ミルの書物は明治初年に日本に翻訳されて、ずいぶん広く読まれたはずである。しかし、読まれたということと血肉化したということはまったく別の話だ。私たちはトクヴィルやハミルトンやミルが生きた18~19世紀の欧米市民社会よりもはるかに民主制の成熟度の低い社会にいまも暮らしているのである。そのことをまず認めよう。
自由は端的に自由として、あたかも自然物のようにそこにあるわけではない。それは近代市民社会においては、「どの程度までなら制限してよいものか」という問いを通じて、欠性的にその輪郭を示してゆく。市民的自由と社会的統制はどこかで衝突する。

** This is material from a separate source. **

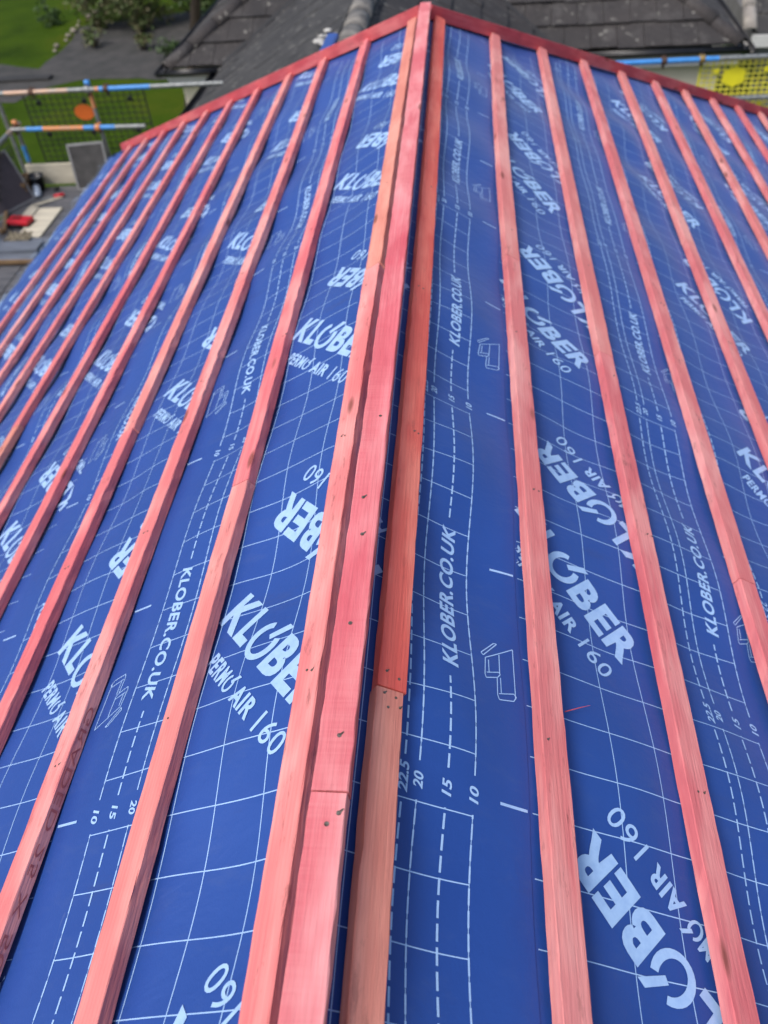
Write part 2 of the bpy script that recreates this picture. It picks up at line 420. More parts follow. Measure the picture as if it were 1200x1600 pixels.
# ------------------------------------------------------------------ battens
_nm = []
def nail_mesh(i):
    if not _nm:
        for k in range(3):
            mb = MB(); mb.lathe([(.0001, .0006 + .0003*k), (.0013, .0008), (.0022, .0009), (.0024, -.001)], n=9)
            if k: mb.add([(.002,.0,.0006),(.0045,.0035,.0004),(.0035,.0045,.0005),(.0008,.0022,.0006)], [(0,1,2,3)])
            me = bpy.data.meshes.new('nail_head'); me.from_pydata(mb.v, [], mb.f); me.materials.append(NAILM); _nm.append(me)
    return _nm[i % 3]
def batten(a, b, width, thick, up_v, matw, label, name='roofing_batten', group=None, stamp=None, nails=(), bow=.002, cat='batten', wob=.0009, big=False):
    """sawn length of timber from a to b (top centre line), up_v = normal of its top face. Origin at a."""
    a, b = Vector(a), Vector(b); L = (b - a).length; y = (b - a).normalized(); z = up_v.normalized(); x = y.cross(z).normalized(); z = x.cross(y)
    M = Matrix((x, y, z)).transposed().to_4x4(); M.translation = a
    rs = random.Random(hash((round(a.x, 3), round(a.y, 3), round(b.y, 3))) & 0xffff)
    n = max(2, int(L / .035)); ch = .0016; w2 = width / 2
    prof = [(-w2, -thick), (w2, -thick), (w2, -ch), (w2 - ch, 0), (-w2 + ch, 0), (-w2, -ch)]
    ph = rs.uniform(0, 6); V = []; Fs = []
    wx = wz = 0
    for k in range(n + 1):
        t = k / n * L; bx = bow * math.sin(math.pi * k / n * rs_f(ph)) ; e = .25 * math.sin(7 * t + ph)
        for i, (px, pz) in enumerate(prof):
            jx = rs.uniform(-1, 1) * wob + (math.copysign(.0022, -px) if i in (2, 5) and rs.random() < .045 else 0); jz = rs.uniform(-1, 1) * wob * .5 if i > 1 else 0
            V.append((px + bx + jx, t, pz + jz + (0.0009 * e if i > 1 else 0)))
    for k in range(n):
        for i in range(6):
            j = (i + 1) % 6; Fs.append((k*6+i, (k+1)*6+i, (k+1)*6+j, k*6+j)[::-1])
    Fs.append((0,1,2,3,4,5)); Fs.append(tuple(n*6 + i for i in (5,4,3,2,1,0)))
    fm = [0] * len(Fs); mats = [matw]
    if stamp:
        txt, t0, t1, sgn, flip = stamp; mats.append(STAMP)
        T, Fc = fit(text_template(txt, 1, -.008, 0, .6), 0, t1 - t0, -thick * .52, thick * .58)
        bb = len(V)
        for p in T:
            yy = (t1 - p[0]) if flip else (t0 + p[0]); bx = bow * math.sin(math.pi * yy / L * rs_f(ph))
            V.append((sgn * (w2 + .0012) + bx, yy, p[1]))
        Fs += [tuple(bb + i for i in f) for f in Fc]; fm += [1] * len(Fc)
    o = link(name, V, Fs, mats, fm); o.matrix_world = M
    tag(o, label, cat, group)
    nm_i = 0
    for (nx, ny) in nails:
        c = bpy.data.objects.new('nail_head', nail_mesh(nm_i)); COL.objects.link(c); c.parent = o; c.location = (nx, ny, -.0002); nm_i += 1
        if big: c.scale = (1.5, 1.5, 1)
    return o
def rs_f(ph): return 1 + (ph % 1.0) * .6
V3 = lambda side, u, v, w=0: uvw(side, u, v, w)
NRM = {s: Vector((s * SA, 0, CA)) for s in (-1, 1)}
cuts = {(-1, 1): [1.982], (-1, 2): [1.293], (-1, 3): [2.432], (-1, 4): [1.835], (-1, 5): [1.1, 3.9], (-1, 6): [3.291], (-1, 7): [2.4], (-1, 8): [3.0],
        (-1, 9): [4.4], (-1, 10): [3.6], (-1, 11): [4.1],
        (1, 1): [.679], (1, 2): [2.294], (1, 3): [1.996], (1, 4): [1.276], (1, 5): [3.2], (1, 6): [2.464], (1, 7): [3.6], (1, 8): [2.9]}
matsel = {(-1,1): [0,3], (-1,2): [2,1], (-1,3): [0,0], (-1,4): [1,2], (-1,5): [0,1,0], (-1,6): [1,1], (-1,7): [3,0],
          (1,1): [3,4], (1,2): [0,2], (1,3): [1,2], (1,4): [1,0], (1,5): [0,2], (1,6): [1,0]}
stamps = {(1, 3, 0): ('GRADED  25 X 50  UPON BBS  BS5534  BRE8-19/S9698', .35, 1.52, -1, True),
          (-1, 3, 0): ('GRADED 25 X 50 UPON BBS BS5534', 1.20, 2.20, 1, True)}
nail_at = {(1,1,0): [(.008,2.065),(-.012,2.068),(.016,2.05),(-.004,2.045)], (1,1,1): [(.01,.02),(-.012,.028)], (1,2,0): [(.01,1.6)]}
def nail_pos(side, i, k, js):
    out = list(nail_at.get((side, i, k), ()))
    if i > 5: return out
    rs = random.Random(side * 100 + i * 7 + k); v = .69
    while v < 3.0:
        vv = v + rs.uniform(-.02, .02)
        if js[k] + .03 < vv < js[k+1] - .03:
            out.append((rs.uniform(-.014, .010), vv - js[k]))
            if rs.random() < .6: out.append((out[-1][0] + rs.uniform(.008, .014), vv - js[k] + rs.uniform(-.004, .004)))
        v += .6
    return out
for side, cnt, nm in ((-1, 11, 'left'), (1, 12, 'right')):
    for i in range(1, cnt + 1):
        u = U1[side] + (i - 1) * G[side]; vend = D + KH * u - .034
        js = [VMIN] + cuts.get((side, i), [3.5]) + [vend]; ms = matsel.get((side, i), [i % 3, (i + 1) % 3, 0])
        for k in range(len(js) - 1):
            place = '%s row from the ridge' % ordn[i-1]
            part = ('near length' if k == 0 else 'far length') if len(js) == 3 else ('near', 'middle', 'far')[k] + ' length'
            lb = 'red batten on the %s slope, %s, %s' % (nm, place, part)
            w = .0012 if (side, i) == (1, 1) and k == 1 else 0
            du = random.uniform(-.0015, .0015)
            batten(V3(side, u + du, js[k] + .0012, w), V3(side, u - du * .4, js[k+1] - .0012, w), .049 + random.uniform(-.001, .0012), .0249,
                   NRM[side], W[ms[k % len(ms)]], lb, group='battens nailed across the %s slope' % nm,
                   stamp=stamps.get((side, i, k)), nails=nail_pos(side, i, k, js), bow=random.uniform(-.006, .006))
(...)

私的自由と公共の福祉はどこかで衝突する。自由と平等はどこかで衝突する。そのときに、どのあたりが適切な「落としどころ」になるかは原理的には決することができない。汎通的な「ものさし」は存在しない。「適度」なところを皮膚感覚や嗅覚で探り当てなければならない。そして、そういう精密な操作ができるためには、どうしても一度は自分の手で「なまものとしての自由」を取り扱ってみなければならない。そして、私たちにはその経験がない。
私が本稿で建国期のアメリカの事例を検討するのは、その時代のアメリカ人はまことに誠実に「統制と自由」の問題で悩んだと思うからである。ある問題に取り組むときに生産的な知見をもたらすのは、多くの場合、その問題を解決した(と思っている)人よりも、現にその問題で苦しんでいる人である。
独立宣言(1776年)から合衆国憲法の制定(1787年)までには11年間のタイムラグがある。それは新しく創り出す国のかたちについての国民の合意形成が困難だったということを意味している。一方に連邦政府にできるだけ大きな権限を委ねようとする「中央集権派(フェデラリスト)」がおり、他方に単一政府の下に統轄されることを嫌い、州政府の独立性を重く見る「地方分権派」がいた(Stateを「州」と訳すことが適切なのかどうか私にはわからない。以下に引く『ザ・フェデラリスト』の訳文では「州」と「邦」が混用されている)。
中央政府に必要な権限を付与するために人民はみずからの自然権の一部を譲渡しなければならない。これはホッブズ、ロック以来の近代市民社会論の常識である。この原理に異を唱える市民は近代市民社会にはいないはずである。だから、問題は、どの機関に、どの程度の私権を譲渡するかなのである。ことは原理の問題ではなく、程度の問題なのである。原理の問題なら正否の決着がつくということがあるが、程度の問題に「最終的解決」はない。それは必ずオープン・クエスチョンとして残される。アメリカ合衆国がその後世界最強国になったのは、彼らが統治の根本原理を採択するとき、統制か自由かのいずれを優先させるかをついに決しかねたことの手柄だと私は思っている。人間は葛藤のうちに成熟する。国も同じである。解決のつかない、根源的難問を抱え込んでいる国は、単一の無矛盾的な統治原理に統制された社会よりも生き延びる力が強い。